> **Given request**
Retype the listing that follows, exactly as written.

> **Available data**
##############################
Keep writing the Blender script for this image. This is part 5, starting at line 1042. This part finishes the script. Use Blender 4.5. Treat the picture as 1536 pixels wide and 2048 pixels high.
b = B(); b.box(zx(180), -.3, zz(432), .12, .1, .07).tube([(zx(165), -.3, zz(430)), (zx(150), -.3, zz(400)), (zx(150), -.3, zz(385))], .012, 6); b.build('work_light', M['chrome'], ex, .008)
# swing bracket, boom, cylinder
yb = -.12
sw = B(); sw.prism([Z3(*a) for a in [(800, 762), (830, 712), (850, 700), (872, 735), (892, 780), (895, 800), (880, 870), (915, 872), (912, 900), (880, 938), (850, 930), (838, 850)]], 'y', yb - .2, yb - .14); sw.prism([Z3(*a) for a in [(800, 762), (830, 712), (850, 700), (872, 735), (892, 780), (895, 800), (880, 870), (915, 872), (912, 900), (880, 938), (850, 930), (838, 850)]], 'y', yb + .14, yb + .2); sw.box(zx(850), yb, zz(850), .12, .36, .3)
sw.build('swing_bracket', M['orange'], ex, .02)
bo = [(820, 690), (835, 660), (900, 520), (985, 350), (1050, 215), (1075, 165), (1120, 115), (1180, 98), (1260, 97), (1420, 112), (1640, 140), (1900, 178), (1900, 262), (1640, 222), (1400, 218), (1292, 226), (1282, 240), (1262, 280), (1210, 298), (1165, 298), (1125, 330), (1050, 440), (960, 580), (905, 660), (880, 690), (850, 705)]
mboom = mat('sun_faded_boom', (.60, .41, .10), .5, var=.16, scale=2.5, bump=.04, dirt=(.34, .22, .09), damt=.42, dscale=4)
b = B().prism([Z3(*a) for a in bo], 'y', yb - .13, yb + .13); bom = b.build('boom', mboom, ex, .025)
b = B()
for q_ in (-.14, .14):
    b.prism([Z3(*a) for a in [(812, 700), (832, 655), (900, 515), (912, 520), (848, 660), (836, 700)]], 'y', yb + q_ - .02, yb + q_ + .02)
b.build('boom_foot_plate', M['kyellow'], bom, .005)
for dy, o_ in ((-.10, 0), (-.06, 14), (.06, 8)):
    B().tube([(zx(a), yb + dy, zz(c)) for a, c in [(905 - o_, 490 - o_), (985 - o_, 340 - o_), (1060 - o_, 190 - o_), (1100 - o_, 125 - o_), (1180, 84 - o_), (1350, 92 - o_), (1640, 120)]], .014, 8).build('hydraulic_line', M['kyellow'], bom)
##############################
> **Finished exercise**
Keep writing the Blender script for this image. This is part 5, starting at line 1042. This part finishes the script. Use Blender 4.5. Treat the picture as 1536 pixels wide and 2048 pixels high.
b = B(); b.box(zx(180), -.3, zz(432), .12, .1, .07).tube([(zx(165), -.3, zz(430)), (zx(150), -.3, zz(400)), (zx(150), -.3, zz(385))], .012, 6); b.build('work_light', M['chrome'], ex, .008)
# swing bracket, boom, cylinder
yb = -.12
sw = B(); sw.prism([Z3(*a) for a in [(800, 762), (830, 712), (850, 700), (872, 735), (892, 780), (895, 800), (880, 870), (915, 872), (912, 900), (880, 938), (850, 930), (838, 850)]], 'y', yb - .2, yb - .14); sw.prism([Z3(*a) for a in [(800, 762), (830, 712), (850, 700), (872, 735), (892, 780), (895, 800), (880, 870), (915, 872), (912, 900), (880, 938), (850, 930), (838, 850)]], 'y', yb + .14, yb + .2); sw.box(zx(850), yb, zz(850), .12, .36, .3)
sw.build('swing_bracket', M['orange'], ex, .02)
bo = [(820, 690), (835, 660), (900, 520), (985, 350), (1050, 215), (1075, 165), (1120, 115), (1180, 98), (1260, 97), (1420, 112), (1640, 140), (1900, 178), (1900, 262), (1640, 222), (1400, 218), (1292, 226), (1282, 240), (1262, 280), (1210, 298), (1165, 298), (1125, 330), (1050, 440), (960, 580), (905, 660), (880, 690), (850, 705)]
mboom = mat('sun_faded_boom', (.60, .41, .10), .5, var=.16, scale=2.5, bump=.04, dirt=(.34, .22, .09), damt=.42, dscale=4)
b = B().prism([Z3(*a) for a in bo], 'y', yb - .13, yb + .13); bom = b.build('boom', mboom, ex, .025)
b = B()
for q_ in (-.14, .14):
    b.prism([Z3(*a) for a in [(812, 700), (832, 655), (900, 515), (912, 520), (848, 660), (836, 700)]], 'y', yb + q_ - .02, yb + q_ + .02)
b.build('boom_foot_plate', M['kyellow'], bom, .005)
for dy, o_ in ((-.10, 0), (-.06, 14), (.06, 8)):
    B().tube([(zx(a), yb + dy, zz(c)) for a, c in [(905 - o_, 490 - o_), (985 - o_, 340 - o_), (1060 - o_, 190 - o_), (1100 - o_, 125 - o_), (1180, 84 - o_), (1350, 92 - o_), (1640, 120)]], .014, 8).build('hydraulic_line', M['kyellow'], bom)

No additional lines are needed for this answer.